2004-02-11

Vasco Graça Moura

Nem sempre estou de acordo com ele, direi mesmo, raramente me identifico com o seu discurso mas tenho de reconhecer que a crónica de Vasco Graça Moura, publicada hoje no Diário de Notícias é uma pérola preciosa que deve ser guardada.
Aqui fica o link mas como os links se tendem a perder com o tempo, deixo aqui também a transcrição, além disso vai permitir aos mais preguiçosos que não tiveram pachorra para a ler na fonte, saborea-la imediatamente:

Kolmi

1. Entom chegaram uns moços folgando mui joviais e arremetendo por antre as cavalgaduras. E encontrando seu Mestre lhe disseram rijamente: - Bofé, dom vilão, que nom queremos nós nem trívio nem quadrívio, ca filharemos outro mester lavrando pedra em Castela. E o Mestre, mui calado e mui torvo, se foi asinha.

2. Entra Domingas e diz: Eramá, esses bastardos / nada querem da labuta. / Muita parra, pouca fruta, / pouca ervilha e muitos cardos. / Triste vida fideputa! / Antes irei de bom grado / ver se acaso estou doente: / sempre o físico consente / em me passar atestado / e então folga toda a gente. / Ó filhos de Belzebú, / acaso perdeis o siso? / Aos livros limpai o cu, / ou metei-os no baú, / que os lerdes não é preciso (vai-se bailando).

3. Aquela pastora mui merencoriamente assentada olhava o rouxinol que se ia morrendo. E a senhora Arima lhe falou, por conhecer, de tantas mágoas que ali tão longe a tinham trazido, qual fosse então a causa. Ao que ela em seu fundo suspirar, gemia que um zagal a pusera em tão triste estado, por porfiar ele mais em dar-lhe os ensinamentos que soía quando ela menos os desejava.

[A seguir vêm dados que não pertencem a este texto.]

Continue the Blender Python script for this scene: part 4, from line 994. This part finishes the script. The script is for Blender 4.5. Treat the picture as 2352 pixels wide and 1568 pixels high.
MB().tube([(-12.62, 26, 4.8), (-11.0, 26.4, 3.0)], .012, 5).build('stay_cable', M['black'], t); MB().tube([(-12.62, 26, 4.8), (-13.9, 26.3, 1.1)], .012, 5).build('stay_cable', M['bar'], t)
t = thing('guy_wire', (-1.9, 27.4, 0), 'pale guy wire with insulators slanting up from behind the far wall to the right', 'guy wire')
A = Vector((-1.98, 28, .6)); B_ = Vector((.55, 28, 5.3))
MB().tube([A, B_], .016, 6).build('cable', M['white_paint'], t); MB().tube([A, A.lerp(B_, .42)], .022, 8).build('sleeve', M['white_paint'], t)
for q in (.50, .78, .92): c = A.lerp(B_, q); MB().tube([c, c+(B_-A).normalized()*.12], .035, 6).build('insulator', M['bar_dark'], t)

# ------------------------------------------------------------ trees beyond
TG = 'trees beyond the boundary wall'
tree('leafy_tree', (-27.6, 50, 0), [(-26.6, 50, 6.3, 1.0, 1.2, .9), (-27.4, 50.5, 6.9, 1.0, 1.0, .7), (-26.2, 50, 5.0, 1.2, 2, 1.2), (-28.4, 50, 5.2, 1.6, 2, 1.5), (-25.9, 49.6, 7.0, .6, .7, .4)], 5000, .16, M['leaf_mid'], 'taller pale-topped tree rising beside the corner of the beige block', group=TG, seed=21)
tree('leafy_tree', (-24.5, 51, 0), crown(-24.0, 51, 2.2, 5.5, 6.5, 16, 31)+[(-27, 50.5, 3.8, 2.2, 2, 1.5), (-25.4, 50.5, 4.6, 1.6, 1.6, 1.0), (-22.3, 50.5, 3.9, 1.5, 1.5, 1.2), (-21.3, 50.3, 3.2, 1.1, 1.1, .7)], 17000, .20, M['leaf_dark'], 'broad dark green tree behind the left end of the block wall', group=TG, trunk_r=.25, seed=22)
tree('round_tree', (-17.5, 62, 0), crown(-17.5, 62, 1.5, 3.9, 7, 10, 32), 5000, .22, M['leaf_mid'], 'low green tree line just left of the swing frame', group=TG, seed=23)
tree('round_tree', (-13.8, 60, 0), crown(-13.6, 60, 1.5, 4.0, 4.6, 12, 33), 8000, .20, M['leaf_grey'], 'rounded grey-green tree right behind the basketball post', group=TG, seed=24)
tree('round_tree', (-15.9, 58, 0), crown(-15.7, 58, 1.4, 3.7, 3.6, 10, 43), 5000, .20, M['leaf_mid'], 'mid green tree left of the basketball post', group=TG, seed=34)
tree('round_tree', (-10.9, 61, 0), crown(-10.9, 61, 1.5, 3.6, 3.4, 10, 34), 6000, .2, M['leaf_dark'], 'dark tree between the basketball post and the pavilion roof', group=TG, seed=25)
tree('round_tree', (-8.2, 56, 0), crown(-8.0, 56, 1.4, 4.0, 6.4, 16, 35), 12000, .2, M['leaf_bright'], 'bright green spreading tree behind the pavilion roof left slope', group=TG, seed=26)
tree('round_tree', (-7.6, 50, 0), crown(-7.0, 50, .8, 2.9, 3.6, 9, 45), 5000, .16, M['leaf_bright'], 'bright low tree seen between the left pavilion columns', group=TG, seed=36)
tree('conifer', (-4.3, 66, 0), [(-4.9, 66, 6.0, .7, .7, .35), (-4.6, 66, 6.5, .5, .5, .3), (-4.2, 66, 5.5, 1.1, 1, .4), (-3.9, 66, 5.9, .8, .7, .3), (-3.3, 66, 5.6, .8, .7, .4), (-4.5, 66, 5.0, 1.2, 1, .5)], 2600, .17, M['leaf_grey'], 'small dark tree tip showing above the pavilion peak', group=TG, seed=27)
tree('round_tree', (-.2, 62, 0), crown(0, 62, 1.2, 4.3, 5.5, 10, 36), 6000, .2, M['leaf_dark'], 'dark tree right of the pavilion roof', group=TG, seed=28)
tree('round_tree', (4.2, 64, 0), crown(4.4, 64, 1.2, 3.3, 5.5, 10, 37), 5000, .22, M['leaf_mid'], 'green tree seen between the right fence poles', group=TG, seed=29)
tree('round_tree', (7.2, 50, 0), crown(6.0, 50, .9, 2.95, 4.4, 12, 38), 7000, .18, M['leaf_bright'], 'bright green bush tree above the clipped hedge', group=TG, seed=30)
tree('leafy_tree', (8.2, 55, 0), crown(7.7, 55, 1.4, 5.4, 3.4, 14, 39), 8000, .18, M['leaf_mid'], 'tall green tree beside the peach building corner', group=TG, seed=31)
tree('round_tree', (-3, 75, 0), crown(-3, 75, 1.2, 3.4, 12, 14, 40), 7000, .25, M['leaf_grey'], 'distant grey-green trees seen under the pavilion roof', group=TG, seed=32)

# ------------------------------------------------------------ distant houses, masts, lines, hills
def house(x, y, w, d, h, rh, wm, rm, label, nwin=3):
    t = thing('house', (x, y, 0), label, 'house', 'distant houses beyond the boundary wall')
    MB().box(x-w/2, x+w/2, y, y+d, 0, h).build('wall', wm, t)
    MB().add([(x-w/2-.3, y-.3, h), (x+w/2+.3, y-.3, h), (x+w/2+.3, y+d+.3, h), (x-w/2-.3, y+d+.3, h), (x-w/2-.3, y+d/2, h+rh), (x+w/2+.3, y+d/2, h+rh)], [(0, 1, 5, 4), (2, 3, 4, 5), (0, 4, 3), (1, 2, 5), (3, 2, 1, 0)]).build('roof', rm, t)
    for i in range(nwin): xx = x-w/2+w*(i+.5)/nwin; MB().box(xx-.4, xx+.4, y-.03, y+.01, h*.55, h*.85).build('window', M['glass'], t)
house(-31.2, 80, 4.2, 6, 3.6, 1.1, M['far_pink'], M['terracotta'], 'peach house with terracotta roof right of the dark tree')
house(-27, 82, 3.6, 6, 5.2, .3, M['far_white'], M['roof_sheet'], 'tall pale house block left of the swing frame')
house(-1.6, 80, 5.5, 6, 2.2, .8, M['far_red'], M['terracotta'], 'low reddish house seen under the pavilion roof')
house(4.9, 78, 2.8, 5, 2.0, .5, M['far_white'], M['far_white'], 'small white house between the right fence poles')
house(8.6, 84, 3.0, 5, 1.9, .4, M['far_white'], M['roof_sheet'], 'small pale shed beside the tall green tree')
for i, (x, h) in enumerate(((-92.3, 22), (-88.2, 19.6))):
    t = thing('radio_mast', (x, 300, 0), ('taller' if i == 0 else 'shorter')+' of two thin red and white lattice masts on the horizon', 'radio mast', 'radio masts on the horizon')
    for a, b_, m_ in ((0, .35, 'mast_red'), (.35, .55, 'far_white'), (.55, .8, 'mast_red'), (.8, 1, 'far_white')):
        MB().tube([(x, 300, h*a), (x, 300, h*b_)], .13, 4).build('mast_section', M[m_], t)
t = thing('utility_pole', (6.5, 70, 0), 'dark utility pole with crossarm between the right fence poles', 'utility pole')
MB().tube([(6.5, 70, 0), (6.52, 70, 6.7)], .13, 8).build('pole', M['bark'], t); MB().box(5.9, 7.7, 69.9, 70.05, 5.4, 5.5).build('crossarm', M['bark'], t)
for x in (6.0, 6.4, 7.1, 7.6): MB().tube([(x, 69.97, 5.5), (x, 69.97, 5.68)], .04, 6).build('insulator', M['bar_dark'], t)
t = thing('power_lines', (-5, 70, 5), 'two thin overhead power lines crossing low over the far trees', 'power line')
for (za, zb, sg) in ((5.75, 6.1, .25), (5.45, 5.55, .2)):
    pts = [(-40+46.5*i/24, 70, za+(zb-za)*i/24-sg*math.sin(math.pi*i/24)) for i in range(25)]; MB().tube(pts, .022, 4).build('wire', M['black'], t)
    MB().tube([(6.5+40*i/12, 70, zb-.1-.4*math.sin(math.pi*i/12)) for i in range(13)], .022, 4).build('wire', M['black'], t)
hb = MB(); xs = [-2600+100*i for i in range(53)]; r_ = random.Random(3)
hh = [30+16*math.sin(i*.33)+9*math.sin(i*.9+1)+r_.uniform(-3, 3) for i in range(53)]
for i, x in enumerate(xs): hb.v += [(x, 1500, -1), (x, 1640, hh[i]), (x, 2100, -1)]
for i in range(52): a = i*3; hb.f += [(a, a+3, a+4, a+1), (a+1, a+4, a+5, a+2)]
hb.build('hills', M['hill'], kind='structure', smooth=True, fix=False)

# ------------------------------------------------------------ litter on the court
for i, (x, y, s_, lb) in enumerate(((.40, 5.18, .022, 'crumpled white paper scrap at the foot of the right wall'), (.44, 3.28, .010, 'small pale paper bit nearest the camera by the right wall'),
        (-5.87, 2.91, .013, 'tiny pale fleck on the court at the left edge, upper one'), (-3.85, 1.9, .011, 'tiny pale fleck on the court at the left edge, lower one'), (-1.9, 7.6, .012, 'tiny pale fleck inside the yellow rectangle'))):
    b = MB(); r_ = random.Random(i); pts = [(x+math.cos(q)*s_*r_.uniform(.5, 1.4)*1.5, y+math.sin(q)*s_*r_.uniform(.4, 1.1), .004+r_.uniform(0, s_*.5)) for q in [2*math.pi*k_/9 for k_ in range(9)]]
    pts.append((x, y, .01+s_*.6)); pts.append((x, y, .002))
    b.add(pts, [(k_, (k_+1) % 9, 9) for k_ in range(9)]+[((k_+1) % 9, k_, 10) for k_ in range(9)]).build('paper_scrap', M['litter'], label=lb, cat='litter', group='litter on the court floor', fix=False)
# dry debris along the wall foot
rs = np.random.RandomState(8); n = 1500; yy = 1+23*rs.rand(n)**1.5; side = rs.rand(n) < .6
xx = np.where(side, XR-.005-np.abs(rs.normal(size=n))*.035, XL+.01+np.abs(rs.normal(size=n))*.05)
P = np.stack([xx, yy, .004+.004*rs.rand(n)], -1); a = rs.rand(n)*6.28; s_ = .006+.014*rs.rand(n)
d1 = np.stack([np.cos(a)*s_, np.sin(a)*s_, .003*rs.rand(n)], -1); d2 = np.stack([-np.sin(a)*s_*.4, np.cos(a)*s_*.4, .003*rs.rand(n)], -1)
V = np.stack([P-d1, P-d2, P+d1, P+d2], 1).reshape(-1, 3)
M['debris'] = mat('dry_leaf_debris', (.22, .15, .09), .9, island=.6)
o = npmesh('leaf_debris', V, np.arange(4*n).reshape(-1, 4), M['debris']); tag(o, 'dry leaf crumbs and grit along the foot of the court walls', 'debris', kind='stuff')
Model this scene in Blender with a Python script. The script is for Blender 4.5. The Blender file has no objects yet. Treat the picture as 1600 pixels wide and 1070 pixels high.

4. Não mais, Musa, não mais, que o meu engenho / a moucos vem falar, empedernidos. / Nem querem já saber porque aqui venho, / nem de meu estro são agradecidos. / Ó caso singular, ó caso estranho, / ó ruído mais torpe entre os ruídos! Em vez de honesto estudo próprio de aula, / mais se diriam feras numa jaula!

5. Pegavam os santos do Império Romano num pergaminho sagrado, desatavam as fitas, desenrolavam a pele, assopravam o pó, alisavam as dobras, decifravam a letra, abriam o coração e recitavam aqueles cânticos inefáveis. E vós hoje vedes um cartapácio, e não quereis sopesar-lhe o cabedal, afagar-lhe a lombada, abrir suas folhas, ler nele escorreitamente alguma lição impressa e preparar assim o Império que há-de vir!

6. O almocreve desbarretou-se e coçou a cabeça devagar: "- Ora, meu fidalgo, eu cá nesta vida só aprendi três coisas: assinar de cruz, pensar as mulas e não falhar com esta clavina. Não preciso de mais". E assentou pesadamente a coronha do bacamarte na soleira da venda. "- Veja o fidalgo o senhor Morgado de Agra de Freimas: tanto leu, tanto leu, que tresleu e deu em léria, com perdão de V. Exa."

7. Nas nossas aulas, ao amanhecer, / evita-se a leitura, o baço tédio, / pois a escola encontrou outro remédio / e eu deixo o meu cigarro esmorecer. / Austera escola! Aplica o seu afã / e ensina entre chilreios aos rebentos / os úteis, impecáveis rudimentos / para engraxarem botas amanhã.

8. Com um sacudir impaciente da botina de verniz, Cecília arredou aquela resma de papel sorumbático. Que estavam ali a fazer a gramaticazinha esbeiçada, o caderninho de significados com nódoas de tinta, a selectazinha encardida de vetustos autores? Pela janela aberta de par em par, a brisa do Tejo entrava, luminosamente, maciamente azul, numa doce lufada matinal. E Roberto estava a chegar.

9. Karaças, meu! Par-tu-tos kornos se olhas pràs koxas da Çónia Çoraia. Topas? A gaja é kinda não topou, mas logo apalpu-lhe as tetas nem ke seja ko telemóvel. Ontem a setôra xamou os meus pais, mas eles absteram-se de ká vir, meu, e ela kaga-se toda só de pençar ke lhe póço ir às fussas. Kolmi.

À consideração superior: do presente documento, vê-se que só à nona tentativa é que foi possível encontrar-se uma linguagem adequada às capacidades e necessidades comunicacionais dos aprendentes. Propõe-se pois que os programas de língua portuguesa sejam elaborados em conformidade.